Bislang halten sich die Staaten an die Abmachung und haben den Markt offenkundig von einem Überangebot in ein Angebotsdefizit gedrückt. Denn die Öllagervorräte der Welt sinken kontinuierlich, der Ölpreis liegt bei 70 Dollar auf einem Niveau, das er zuletzt vor drei Jahren erreichte.

Dennoch hält die Kürzungsallianz an ihrem ursprünglichen Plan fest, die Maßnahmen erst Ende 2018 auslaufen zu lassen, bestätigten Russland und Saudi-Arabien erst kürzlich.


Goldman erhöht Ölpreisprognose - trotz Schieferölbooms

Vermutlich wird der Ölmarkt diese Kürzungen auch brauchen, um sinkende Preise zu verhindern. „Durch die stärker steigende US-Ölproduktion wird das Nicht-Opec-Angebot deutlich stärker steigen als die globale Ölnachfrage – und der Bedarf an Opec-Öl entsprechend sinken“, erklären die Rohstoffanalysten der Commerzbank in einem Kommentar. Das heißt: Würde die Opec ihre Produktion erhöhen, würde sie damit die Welt überversorgen.

Und Experten erwarten 2018 erneut einen kräftigen Zufluss von Schieferöl. Artem Abramov von der Analysfirma Rystad Energy rechnet sowohl in diesem als auch im kommenden Jahr damit, dass die Schieferölförderung um 1,4 Millionen Barrel pro Tag wächst. Die Industrie wächst nicht zuletzt deshalb so kräftig, weil der Ölpreis in den vergangenen Wochen stark gestiegen ist. Je höher der Preis liegt, desto mehr Quellen lassen sich rentabel anzapfen.

Dass die Amerikaner nun schon frühzeitig die Marke von zehn Millionen Barrel pro Tag überschritten haben, sei vor allem ein „psychologisch wichtiges Ereignis“, sagt Spencer Welch, Ölanalyst von IHS Markit in London. Zwar gebe es wohl kaum jemanden in der Ölbranche, der den Aufstieg des Schieferöls noch nicht bemerkt habe, „aber das schiere Tempo der Produktionssteigerungen zieht jetzt noch einmal eine ganze Menge Aufmerksamkeit auf sich“. Welch rechnet damit, dass die USA spätestens Anfang 2019 an Russland vorbeiziehen und an die Spitze der Ölförderländer vorrücken wird.

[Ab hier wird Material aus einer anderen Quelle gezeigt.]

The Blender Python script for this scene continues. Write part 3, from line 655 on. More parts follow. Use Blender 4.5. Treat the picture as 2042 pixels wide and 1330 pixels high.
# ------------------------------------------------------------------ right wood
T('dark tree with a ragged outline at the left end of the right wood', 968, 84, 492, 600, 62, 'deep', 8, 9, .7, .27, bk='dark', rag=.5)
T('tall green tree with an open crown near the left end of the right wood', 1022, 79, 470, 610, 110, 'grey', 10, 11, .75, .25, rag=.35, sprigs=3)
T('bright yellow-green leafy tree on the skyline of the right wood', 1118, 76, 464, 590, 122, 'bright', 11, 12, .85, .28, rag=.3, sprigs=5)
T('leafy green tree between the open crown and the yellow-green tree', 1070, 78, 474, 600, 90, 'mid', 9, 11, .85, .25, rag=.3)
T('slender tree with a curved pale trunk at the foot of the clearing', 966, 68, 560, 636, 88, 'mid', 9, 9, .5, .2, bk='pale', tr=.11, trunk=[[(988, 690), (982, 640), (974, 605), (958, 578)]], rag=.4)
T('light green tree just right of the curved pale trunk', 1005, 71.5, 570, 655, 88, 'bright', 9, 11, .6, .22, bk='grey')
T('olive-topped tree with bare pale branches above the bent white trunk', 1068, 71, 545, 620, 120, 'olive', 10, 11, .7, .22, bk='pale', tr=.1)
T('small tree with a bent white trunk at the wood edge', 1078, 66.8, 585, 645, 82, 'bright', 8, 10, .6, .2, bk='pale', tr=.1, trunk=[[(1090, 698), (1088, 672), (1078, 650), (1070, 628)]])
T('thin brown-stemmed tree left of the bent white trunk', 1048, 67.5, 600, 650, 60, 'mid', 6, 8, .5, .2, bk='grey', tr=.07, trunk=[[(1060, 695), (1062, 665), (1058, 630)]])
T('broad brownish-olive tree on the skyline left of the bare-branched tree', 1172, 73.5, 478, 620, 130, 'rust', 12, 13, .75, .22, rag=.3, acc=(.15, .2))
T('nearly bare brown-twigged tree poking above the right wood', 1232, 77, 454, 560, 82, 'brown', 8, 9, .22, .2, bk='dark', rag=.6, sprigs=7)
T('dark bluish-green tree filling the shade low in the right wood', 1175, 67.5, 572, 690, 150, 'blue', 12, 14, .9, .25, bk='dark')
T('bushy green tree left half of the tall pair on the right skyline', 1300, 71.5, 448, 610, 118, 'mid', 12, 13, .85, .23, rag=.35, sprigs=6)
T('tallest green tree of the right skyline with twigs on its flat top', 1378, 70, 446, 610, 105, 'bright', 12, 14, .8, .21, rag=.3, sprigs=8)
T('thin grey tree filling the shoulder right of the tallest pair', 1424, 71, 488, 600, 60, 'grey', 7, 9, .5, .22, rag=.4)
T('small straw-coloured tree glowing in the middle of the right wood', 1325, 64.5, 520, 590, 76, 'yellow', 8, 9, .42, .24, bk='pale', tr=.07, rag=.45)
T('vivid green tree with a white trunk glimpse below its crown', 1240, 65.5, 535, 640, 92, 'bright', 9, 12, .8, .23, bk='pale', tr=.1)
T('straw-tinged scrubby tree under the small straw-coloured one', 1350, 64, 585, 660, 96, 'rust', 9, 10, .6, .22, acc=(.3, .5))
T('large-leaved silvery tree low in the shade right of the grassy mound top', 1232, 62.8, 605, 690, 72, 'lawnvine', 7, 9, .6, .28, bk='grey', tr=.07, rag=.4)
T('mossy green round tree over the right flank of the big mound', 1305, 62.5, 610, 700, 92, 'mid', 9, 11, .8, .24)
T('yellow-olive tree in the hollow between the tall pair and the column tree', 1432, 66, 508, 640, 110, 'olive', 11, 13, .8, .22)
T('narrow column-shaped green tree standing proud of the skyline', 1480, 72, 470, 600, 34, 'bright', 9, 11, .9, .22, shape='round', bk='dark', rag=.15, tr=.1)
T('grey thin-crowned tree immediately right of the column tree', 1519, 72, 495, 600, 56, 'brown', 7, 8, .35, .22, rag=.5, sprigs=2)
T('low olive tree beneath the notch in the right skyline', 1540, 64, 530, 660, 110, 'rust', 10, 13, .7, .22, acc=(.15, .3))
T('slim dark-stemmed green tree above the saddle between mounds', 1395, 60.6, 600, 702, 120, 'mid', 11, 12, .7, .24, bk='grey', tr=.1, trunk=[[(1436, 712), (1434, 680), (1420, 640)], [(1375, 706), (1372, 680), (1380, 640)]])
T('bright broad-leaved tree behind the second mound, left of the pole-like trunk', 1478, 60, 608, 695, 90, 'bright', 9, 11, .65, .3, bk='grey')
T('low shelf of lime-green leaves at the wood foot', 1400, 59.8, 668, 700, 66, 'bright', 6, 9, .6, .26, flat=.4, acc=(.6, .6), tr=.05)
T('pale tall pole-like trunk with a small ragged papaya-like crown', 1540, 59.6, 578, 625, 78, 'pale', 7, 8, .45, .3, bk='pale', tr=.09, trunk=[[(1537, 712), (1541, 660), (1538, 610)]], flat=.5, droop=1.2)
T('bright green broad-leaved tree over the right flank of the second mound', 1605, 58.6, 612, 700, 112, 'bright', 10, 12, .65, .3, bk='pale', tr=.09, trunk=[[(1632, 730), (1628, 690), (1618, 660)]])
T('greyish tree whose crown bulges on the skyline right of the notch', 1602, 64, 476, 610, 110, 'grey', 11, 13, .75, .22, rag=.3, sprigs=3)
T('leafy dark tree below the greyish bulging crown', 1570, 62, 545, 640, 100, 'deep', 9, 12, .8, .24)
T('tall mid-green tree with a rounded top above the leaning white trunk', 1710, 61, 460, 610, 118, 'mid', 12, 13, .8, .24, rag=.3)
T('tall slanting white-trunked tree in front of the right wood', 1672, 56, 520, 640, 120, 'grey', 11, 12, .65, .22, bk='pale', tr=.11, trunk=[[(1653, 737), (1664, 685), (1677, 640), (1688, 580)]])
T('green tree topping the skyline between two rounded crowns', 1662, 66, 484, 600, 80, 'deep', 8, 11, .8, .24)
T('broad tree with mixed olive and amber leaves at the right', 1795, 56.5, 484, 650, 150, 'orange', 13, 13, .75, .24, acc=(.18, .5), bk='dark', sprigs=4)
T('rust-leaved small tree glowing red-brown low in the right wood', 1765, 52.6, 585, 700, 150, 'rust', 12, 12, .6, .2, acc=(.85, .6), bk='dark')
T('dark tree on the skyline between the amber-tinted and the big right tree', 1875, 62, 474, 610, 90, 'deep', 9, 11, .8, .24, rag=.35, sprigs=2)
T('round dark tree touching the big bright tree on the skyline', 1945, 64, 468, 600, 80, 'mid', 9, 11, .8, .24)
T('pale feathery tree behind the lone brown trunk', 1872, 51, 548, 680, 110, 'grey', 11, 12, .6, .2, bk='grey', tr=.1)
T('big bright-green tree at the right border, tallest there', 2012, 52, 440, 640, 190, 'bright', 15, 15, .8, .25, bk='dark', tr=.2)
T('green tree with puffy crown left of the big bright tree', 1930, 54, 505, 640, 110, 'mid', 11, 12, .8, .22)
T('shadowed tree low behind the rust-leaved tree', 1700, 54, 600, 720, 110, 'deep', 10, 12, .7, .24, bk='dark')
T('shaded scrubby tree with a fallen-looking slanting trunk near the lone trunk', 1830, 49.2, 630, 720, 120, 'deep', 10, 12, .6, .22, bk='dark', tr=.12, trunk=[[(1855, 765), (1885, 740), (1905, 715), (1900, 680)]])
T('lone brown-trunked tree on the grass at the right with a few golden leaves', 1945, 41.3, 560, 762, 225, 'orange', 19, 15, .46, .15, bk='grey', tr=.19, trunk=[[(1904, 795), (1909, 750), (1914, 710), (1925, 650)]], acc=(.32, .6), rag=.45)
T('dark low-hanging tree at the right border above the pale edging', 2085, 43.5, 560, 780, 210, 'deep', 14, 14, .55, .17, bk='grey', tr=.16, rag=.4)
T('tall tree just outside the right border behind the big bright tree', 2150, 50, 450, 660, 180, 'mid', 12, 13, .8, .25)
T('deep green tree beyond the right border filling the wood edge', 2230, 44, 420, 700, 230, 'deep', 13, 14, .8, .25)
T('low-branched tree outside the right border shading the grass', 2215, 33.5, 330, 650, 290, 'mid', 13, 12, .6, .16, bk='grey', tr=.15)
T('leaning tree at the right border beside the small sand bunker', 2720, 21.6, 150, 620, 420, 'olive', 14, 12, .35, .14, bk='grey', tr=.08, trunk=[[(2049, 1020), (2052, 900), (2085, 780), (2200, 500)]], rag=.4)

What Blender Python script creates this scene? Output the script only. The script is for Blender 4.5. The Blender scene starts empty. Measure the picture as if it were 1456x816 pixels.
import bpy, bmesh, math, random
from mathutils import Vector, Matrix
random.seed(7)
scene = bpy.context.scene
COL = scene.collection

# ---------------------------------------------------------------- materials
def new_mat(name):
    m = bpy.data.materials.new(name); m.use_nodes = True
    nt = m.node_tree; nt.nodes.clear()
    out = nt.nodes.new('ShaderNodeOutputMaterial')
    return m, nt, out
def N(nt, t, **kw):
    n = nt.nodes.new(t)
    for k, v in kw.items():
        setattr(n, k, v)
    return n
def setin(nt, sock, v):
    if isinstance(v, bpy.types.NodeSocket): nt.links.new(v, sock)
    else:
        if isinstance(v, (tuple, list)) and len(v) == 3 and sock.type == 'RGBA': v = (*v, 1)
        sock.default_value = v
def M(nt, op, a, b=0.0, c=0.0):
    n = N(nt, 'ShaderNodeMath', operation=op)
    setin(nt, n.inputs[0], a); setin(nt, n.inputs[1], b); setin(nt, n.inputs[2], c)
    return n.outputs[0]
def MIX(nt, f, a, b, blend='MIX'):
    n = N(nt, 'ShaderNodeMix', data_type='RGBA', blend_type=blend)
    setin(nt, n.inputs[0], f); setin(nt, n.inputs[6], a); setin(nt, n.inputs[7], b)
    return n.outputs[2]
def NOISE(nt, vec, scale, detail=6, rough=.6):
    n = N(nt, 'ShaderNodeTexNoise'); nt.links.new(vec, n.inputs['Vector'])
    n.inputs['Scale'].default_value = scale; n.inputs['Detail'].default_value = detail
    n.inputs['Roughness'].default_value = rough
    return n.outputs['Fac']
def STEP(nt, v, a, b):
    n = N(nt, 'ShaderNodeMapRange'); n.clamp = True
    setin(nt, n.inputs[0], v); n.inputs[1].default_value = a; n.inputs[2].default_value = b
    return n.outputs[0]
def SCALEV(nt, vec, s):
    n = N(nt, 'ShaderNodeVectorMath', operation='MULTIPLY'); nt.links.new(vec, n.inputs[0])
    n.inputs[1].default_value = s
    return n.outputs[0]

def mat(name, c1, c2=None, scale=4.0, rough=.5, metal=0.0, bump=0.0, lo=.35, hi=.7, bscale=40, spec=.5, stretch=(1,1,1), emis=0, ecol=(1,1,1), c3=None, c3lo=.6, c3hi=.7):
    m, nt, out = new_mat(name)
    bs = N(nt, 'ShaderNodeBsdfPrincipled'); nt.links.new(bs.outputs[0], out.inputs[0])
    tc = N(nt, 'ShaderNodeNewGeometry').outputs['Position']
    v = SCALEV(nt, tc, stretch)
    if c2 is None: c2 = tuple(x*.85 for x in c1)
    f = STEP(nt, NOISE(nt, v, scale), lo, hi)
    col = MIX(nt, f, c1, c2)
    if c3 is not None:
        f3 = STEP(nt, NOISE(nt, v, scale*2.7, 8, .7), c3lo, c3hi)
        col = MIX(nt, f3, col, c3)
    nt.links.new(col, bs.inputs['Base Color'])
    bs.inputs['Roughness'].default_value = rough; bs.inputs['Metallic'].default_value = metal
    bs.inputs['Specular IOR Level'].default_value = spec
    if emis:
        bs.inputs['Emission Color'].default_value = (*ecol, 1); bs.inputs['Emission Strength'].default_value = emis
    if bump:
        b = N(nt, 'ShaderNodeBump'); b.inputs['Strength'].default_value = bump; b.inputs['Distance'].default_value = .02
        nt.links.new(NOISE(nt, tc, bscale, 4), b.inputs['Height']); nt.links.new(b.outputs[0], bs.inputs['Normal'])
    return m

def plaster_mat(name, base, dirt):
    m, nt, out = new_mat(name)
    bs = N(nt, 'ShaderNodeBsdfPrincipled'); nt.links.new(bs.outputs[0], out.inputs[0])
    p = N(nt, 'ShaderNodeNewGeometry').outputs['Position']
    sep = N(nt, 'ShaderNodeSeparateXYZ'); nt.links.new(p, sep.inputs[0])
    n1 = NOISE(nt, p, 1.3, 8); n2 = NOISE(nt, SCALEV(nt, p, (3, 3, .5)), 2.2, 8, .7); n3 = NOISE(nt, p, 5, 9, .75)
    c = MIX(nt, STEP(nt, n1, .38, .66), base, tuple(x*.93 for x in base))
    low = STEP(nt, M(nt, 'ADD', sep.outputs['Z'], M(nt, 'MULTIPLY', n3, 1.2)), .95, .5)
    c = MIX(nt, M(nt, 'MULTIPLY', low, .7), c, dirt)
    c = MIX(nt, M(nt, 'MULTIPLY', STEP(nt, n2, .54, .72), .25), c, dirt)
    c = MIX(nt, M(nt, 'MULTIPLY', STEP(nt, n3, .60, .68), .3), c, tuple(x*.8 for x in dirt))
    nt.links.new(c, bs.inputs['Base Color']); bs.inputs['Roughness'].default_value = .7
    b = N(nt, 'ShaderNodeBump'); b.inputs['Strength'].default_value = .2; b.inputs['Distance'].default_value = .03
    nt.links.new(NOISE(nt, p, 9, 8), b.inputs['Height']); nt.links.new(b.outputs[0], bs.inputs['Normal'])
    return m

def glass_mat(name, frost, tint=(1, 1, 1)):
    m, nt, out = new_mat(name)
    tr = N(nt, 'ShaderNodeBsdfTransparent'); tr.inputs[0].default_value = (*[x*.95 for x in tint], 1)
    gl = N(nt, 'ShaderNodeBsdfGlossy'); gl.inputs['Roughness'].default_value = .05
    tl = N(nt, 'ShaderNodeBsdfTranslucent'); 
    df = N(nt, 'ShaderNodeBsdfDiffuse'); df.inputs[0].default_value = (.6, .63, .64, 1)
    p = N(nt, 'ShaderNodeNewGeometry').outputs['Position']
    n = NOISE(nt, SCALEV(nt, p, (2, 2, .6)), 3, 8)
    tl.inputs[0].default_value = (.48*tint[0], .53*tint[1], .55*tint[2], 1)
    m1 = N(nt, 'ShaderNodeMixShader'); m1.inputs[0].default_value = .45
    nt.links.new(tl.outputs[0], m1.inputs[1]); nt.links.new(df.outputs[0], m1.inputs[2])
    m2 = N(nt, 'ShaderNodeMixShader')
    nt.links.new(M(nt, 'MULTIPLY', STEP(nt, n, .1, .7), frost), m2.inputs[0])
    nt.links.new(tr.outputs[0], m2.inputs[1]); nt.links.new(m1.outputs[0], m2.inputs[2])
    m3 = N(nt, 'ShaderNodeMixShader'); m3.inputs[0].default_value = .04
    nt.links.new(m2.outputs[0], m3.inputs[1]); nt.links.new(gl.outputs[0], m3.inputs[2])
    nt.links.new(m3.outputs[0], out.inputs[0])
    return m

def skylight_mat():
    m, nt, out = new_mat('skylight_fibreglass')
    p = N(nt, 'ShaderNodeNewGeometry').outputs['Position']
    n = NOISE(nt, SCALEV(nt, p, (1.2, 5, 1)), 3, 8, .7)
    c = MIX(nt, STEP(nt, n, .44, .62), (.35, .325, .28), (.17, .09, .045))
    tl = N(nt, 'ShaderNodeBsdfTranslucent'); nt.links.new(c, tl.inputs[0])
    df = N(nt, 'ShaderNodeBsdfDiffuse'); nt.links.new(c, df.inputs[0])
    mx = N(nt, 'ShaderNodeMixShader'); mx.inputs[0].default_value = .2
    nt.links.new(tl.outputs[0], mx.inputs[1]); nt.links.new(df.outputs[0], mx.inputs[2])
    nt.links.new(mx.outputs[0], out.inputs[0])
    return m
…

Erst am Donnerstag hatten die Rohstoffanalysten von Goldman Sachs ihre Preisprognose für die kommenden sechs Monate auf 82,50 Dollar je Barrel (159 Liter) der Nordseesorte Brent angehoben. Als Gründe nannten die Banker die hohe Nachfrage und die konsequent umgesetzte Förderkürzung von Opec und zehn weiteren Staaten.

Mit dieser Meinung aber steht Goldman bislang ziemlich allein da. Im Mittel rechnet die Branche mit einem Preis von 63 Dollar je Barrel zu Ende Juni. „Das rasante Wachstum der US-Ölproduktion wird die Ölpreise dämpfen“, sagt Welch von IHS Markit. 2019 könnte Öl im Jahresmittel bei 60 Dollar liegen – ein Siebentel günstiger als heute.